Their decision could prove to be inspired one with the European Tour planning a merger with the Asian Tour from 2017 which would give players on both circuits access to more events and create what will be a Rest of the World Tour to work in tandem with the PGA Tour.
There is still a long way to go before those plans are finalised but as Irishman Mike Kerr, the CEO of the Asian Tour said earlier this year, the creation of what has been described as “a mega-tour that will stretch from the Atlantic coast of Ireland to the shores of the Pacific in the Far East,” is a game changer.
The Asian Tour Q-School gave Gary Murphy his first pro win but why Ireland struggles to get players from the elite amateur level and through the obstacle course to the European Tour proper is something of a mystery.
Walker Cup players such as Noel Fox, Jonny Caldwell, Paul Cutler and Brian McElhinney have all ended up on the cusp of glory while others have sparkled briefly on the Challenge Tour and failed to progress.
More still, such as multiple championship winner Simon Ward not mention a long list of PGA Irish Region strongmen have tried and failed.
Even successful professionals such as Michael Hoey came close to quitting as they ended up at Q-School year after year.
Like Hoey, Peter Lawrie eventually got his card via the Challenge Tour rankings. But the Dubliner will be back at the Final Stage next weekend alongside Phelan, Damien McGrane, Simon Thornton Ruaidhri McGee and the few survivors from yesterday’s Second Stage.
When one considers that the Q-School adventure costs a player up to €5,000, it’s a major commitment for people who are not making money.
Only the top 70 and ties make the cut after four rounds at the Final Stage, earning Challenge Tour cards for their trouble. For some, that’s the goal, as former Challenge Tour winner Colm Moriarty explains.
“In some ways it is the Challenge Tour Q-School now rather than the European Tour Q-School,” Moriarty says. “The hardest thing perhaps is to bring your normal attitude to every stage. It’s like the final nail in your coffin — getting through tour school. But if you haven’t played well throughout the year you can’t be relying on the School to make a breakthrough.
“Whatever tour you are playing on, it is rare to see a guy play poorly all year and then play really well at the school. You have got to look at your game over the year rather than over the week, which is effectively what tour school is if you play all the stages.
“I made the cut three times at the final stage but never actually got a full tour card. For the lower ranking guys, unless you get to the final stage and make the cut, you are not really getting anything out of Tour School. You have to get to the final stage and make the cut to get a full Challenge Tour card and have somewhere to play. That gets people off those satellite tours — the Europro Tour, the Alps, wherever.”
The Golfing Union of Ireland’s National Coach, Neil Manchip, tried Q-School himself in his early days a professional but quickly realised he wasn’t cut out for tour life.
He doesn’t actively encourage or discourage Ireland’s top amateurs when it comes to the professional ranks but having once been bitten by the bug himself, he understands why they take the plunge.
“You want guys to make their own decisions and do things for the best reasons,” the Scot explains. “And give it their best effort.
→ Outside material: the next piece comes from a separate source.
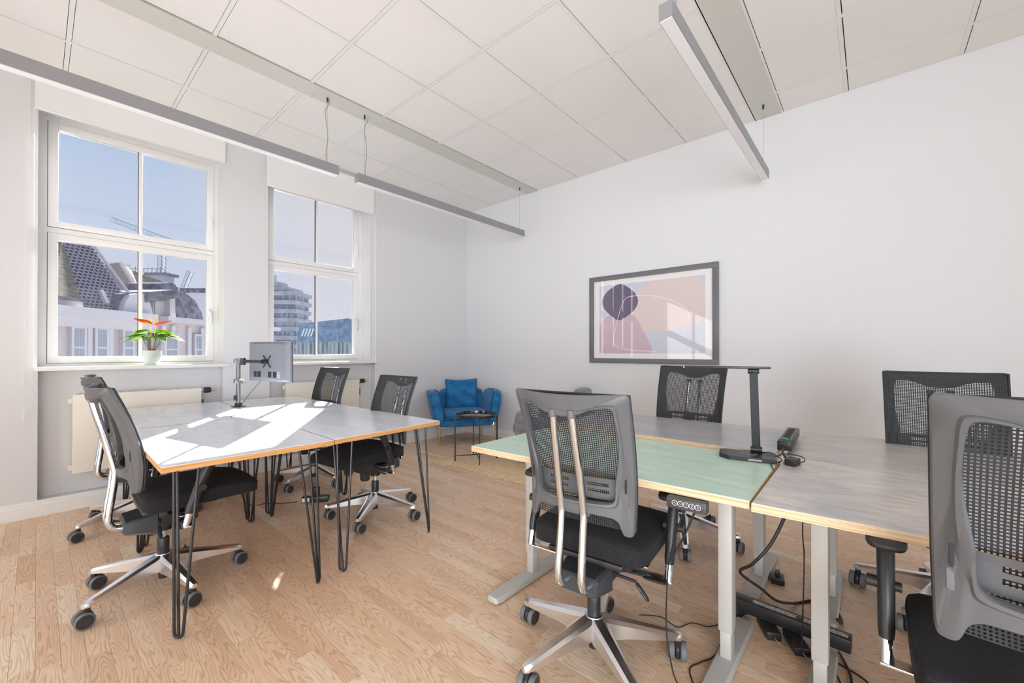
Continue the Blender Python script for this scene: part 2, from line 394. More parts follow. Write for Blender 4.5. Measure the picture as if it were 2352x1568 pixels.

Some guys stay at it for a long time, some guys give it a couple of years and decide to give it up. You just never know.
“You could be talking about acting, somebody who wants to be a Hollywood star. You have got to do what you want to do and nobody should say what you should or shouldn’t do. If you have some ability and the capacity to learn, those people usually do pretty well. There is no formula. Just get it around the course in as few shots as you can.
“It is hard to adjust to tournament life well, no matter how good or talented you were. It is very difficult to play your hobby for a living with all the travelling and tournament play. Constantly judging yourself, constantly trying to get better. Very few people can do it.”